-- Data rows start --

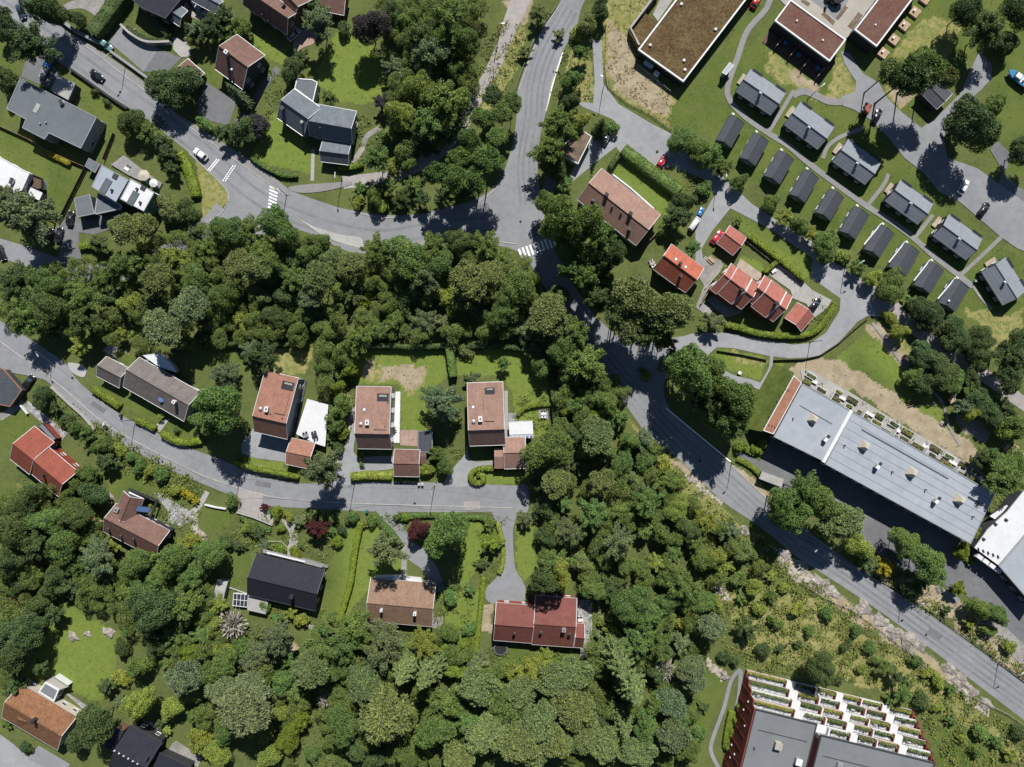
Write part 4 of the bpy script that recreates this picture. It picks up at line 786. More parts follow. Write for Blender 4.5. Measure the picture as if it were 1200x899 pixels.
# ---------------------------------------------------------------- cabins
def shadow_cabin(i, r0, r1, u, l):
    lab = ['large grey cabin nearest the flat-roofed hall, with a notched eave', 'large grey cabin with the tall lamp at its corner', 'large grey cabin with an orange deck, just below the tractor', 'large grey cabin in the middle under the tree shadow', 'large grey cabin just below the black car on the car park', 'large grey cabin at the right edge, set steeper than the rest'][i]
    h = house(lab, ((r0[0] + r1[0]) / 2, (r0[1] + r1[1]) / 2), 'cabin', 'cabin', 'large grey cabins'); g = gable_w(h, r0, r1, u, l, 3.2, 2.9, 4.9, roof='r_cabin', wall='black_wall', trim='dark_metal', oh=.3)
    for k in (-.7, .1, .9):
        f = .5 + k * .022; p = (r0[0] + (r1[0] - r0[0]) * f + (l[0] - u[0]) * .07, r0[1] + (r1[1] - r0[1]) * f + (l[1] - u[1]) * .07); vent(g, p, .17, .75, 'metal')
    P = g.P; Lg = g.L; sgn = 1 if g.P(0, 0, 0).x < g.P(Lg, 0, 0).x else -1
    a0 = 0 if sgn > 0 else Lg
    def deck(s0, s1, q0, q1, mat, z, name):
        mb = MB(); mb.prism([tuple(P(s, q, 0)[:2]) for s, q in ((s0, q0), (s1, q0), (s1, q1), (s0, q1))], z - .25, z); return mb.build(name, mat, h)
    e = -1.5 * sgn
    deck(a0 + e * .62, a0 + .25 * sgn, .6, g.w * .52, 'deck', .45, 'deck')
    # screens at the two recessed corners
    for s in (a0 + 2.2 * sgn, Lg - a0 - 2.0 * sgn): 
        mb = MB(); c = P(s, .35, 0)
        for q, w_ in ((.1, 3.0), (1.3, 3.0)):
            cc = P(s, q - .5, 3.22); mb.box(cc, (w_, .16, .3), ax=(g.u, g.n, Vector((0, 0, 1))))
        for k in (-1, 1): mb.box(P(s + k * 1.5, .1, 3.22), (.16, 1.2, .3), ax=(g.u, g.n, Vector((0, 0, 1))))
        o = mb.build('balcony_screen', 'black_wall', h); mb = MB(); mb.box(P(s, .1, 3.28), (2.6, .9, .06), ax=(g.u, g.n, Vector((0, 0, 1)))); mb.build('balcony_well', 'glass', o)
    return h
for i, q in enumerate((((871.3, 93.3), (913.3, 122), (902, 96), (881.5, 120.5)), ((928.7, 132.8), (969.3, 162.8), (958, 134), (938, 160.5)), ((986, 176), (1025.3, 204), (1013.5, 177), (994.5, 203)), ((1048.7, 222.7), (1088, 251.3), (1075.5, 225.5), (1057, 250)), ((1105.3, 264), (1145.3, 293.3), (1133, 266), (1113.5, 291.5)), ((1166.7, 310), (1192, 350), (1190, 319.5), (1162.5, 338.5)))): shadow_cabin(i, *q)
SM = [(857.3, 134, 873.3, 146, 856, 170.7, 840, 158.7), (884.7, 154.7, 902.7, 167.3, 884, 191.3, 868, 180), (914, 176, 932, 188, 913, 213, 896, 201), (944, 198, 961, 210, 942.5, 234.5, 926, 223), (974, 220.7, 990.7, 232, 972.7, 255.3, 956, 244.5), (1002.7, 241.3, 1020, 253.3, 1002, 278, 984.7, 266), (1032.7, 262.7, 1048.7, 274.7, 1031, 299.5, 1013, 287), (1060.7, 284, 1078.7, 296, 1062, 320.7, 1042, 308), (1090, 305.3, 1106.7, 318, 1090, 342, 1071.3, 329.3), (1120, 326, 1136, 338.7, 1120, 362, 1099.3, 350.7)]
ords = ['small dark cabin at the upper end of its row, beside the first path bend', 'small dark cabin second from the upper end of the row', 'small dark cabin third from the upper end of the row', 'small dark cabin fourth from the upper end, opposite the tall-lamp cabin', 'small dark cabin fifth from the upper end of the row', 'small dark cabin sixth from the upper end, above the single lane tree', 'small dark cabin fourth from the lower end, with a white verge', 'small dark cabin third from the lower end, above the lane shrubs', 'small dark cabin second from the lower end, by a path fork', 'small dark cabin at the lower end of its row, with a roof hatch']
for i, (ax_, ay, bx, by, cx, cy, dx, dy) in enumerate(SM):
    h = house(ords[i], ((ax_ + cx) / 2, (ay + cy) / 2), 'cabin', 'cabin', 'small dark cabins'); r0 = (ax_ + (bx - ax_) * .42, ay + (by - ay) * .42 - 1.5); r1 = (dx + (cx - dx) * .52, dy + (cy - dy) * .52 + 1)
    g = gable_w(h, r0, r1, ((ax_ + dx) / 2, (ay + dy) / 2), ((bx + cx) / 2, (by + cy) / 2), 2.5, 2.5, 3.7, roof='r_small', wall='green_wall', trim='dark_metal', oh=.2)
    w = W(ax_ + 2, ay - .5, 2.6); mb = MB(); mb.bbox(w, (.8, .5, .1), math.radians(-35), bev=.04); mb.build('porch_canopy', 'white', h)
    if i >= 6:
        a, b = W(ax_, ay, 2.6), W(dx, dy, 2.6); d = b - a; mb = MB(); mb.box((a + b) / 2 + Vector((-.1, .1, .02)), (d.length, .35, .12), math.atan2(d.y, d.x)); mb.build('white_verge', 'white', h)
    if i == 9: vent(g, (1112, 353), .2, .5, 'metal')
ORD = 'first second third fourth fifth sixth seventh eighth ninth tenth eleventh twelfth thirteenth fourteenth fifteenth sixteenth'.split()
# ---------------------------------------------------------------- large buildings
h = house('large hall with a brown sedum roof and white edges', (820, 30), 'hall', 'hall')
flat(h, P_('747.3,58.7 800.7,96.7 911,-48 858,-88'), 3.6, 'sedum', 'white', 'black_wall', .42, .25, inw=.15, frame='dark_metal')
for p in ((798.5, 5), (838.5, 34.5), (762, 53), (801.5, 71), (802.5, 82)):
    w = W(*p, 3.8); mb = MB(); mb.disc((w.x, w.y, 3.5), .28, .5, 10); mb.disc((w.x, w.y, 4.0), .42, .12, 10, r2=.2); mb.build('roof_vent', 'white', h)
mb = MB(); mb.prism([tuple(v) for v in [W(*q, 2.6)[:2] for q in P_('739,39 757,15 771,26 749,57')]], 0, 2.3); mb.build('lower_green_roof', 'sedum', h)
mb = MB(); mb.prism([tuple(v) for v in [W(*q, 2.6)[:2] for q in P_('739.5,38.5 757.5,15.5 771,25 771,-20 752,0')]], 0, .2); 
wall_line('retaining_wall', P_('770,-6 737,38 747,58'), .55, 2.7, 'concrete', 'pale angled retaining wall round the grass strip of the sedum hall')
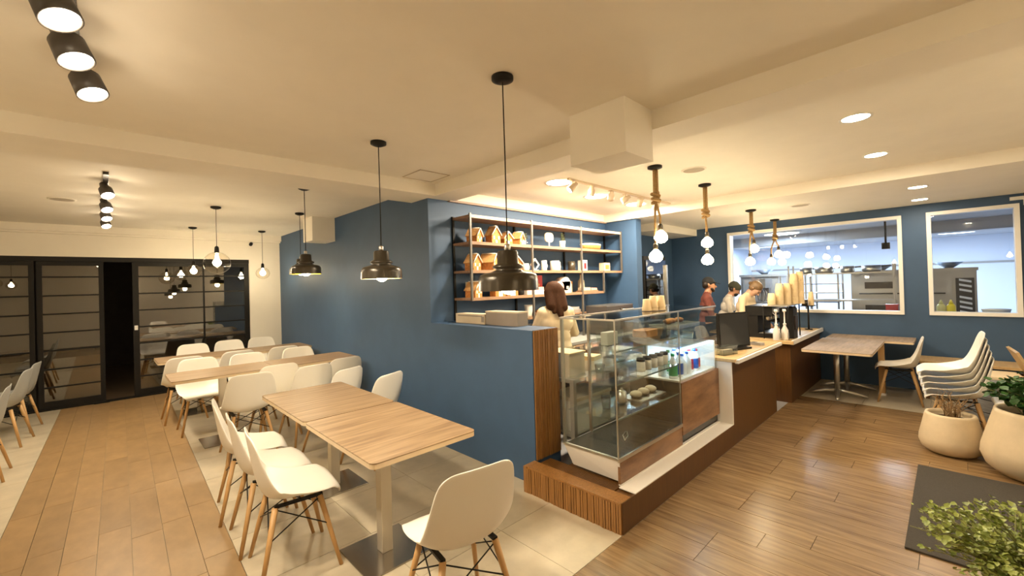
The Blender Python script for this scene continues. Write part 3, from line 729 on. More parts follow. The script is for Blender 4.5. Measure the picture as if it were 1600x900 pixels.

-- Data rows end --

Goal: Only lines with the string "Write" belong in your answer; copy each one.

Completed task:
Write part 4 of the bpy script that recreates this picture. It picks up at line 786. More parts follow. Write for Blender 4.5. Measure the picture as if it were 1200x899 pixels.
The Blender Python script for this scene continues. Write part 3, from line 729 on. More parts follow. The script is for Blender 4.5. Measure the picture as if it were 1600x900 pixels.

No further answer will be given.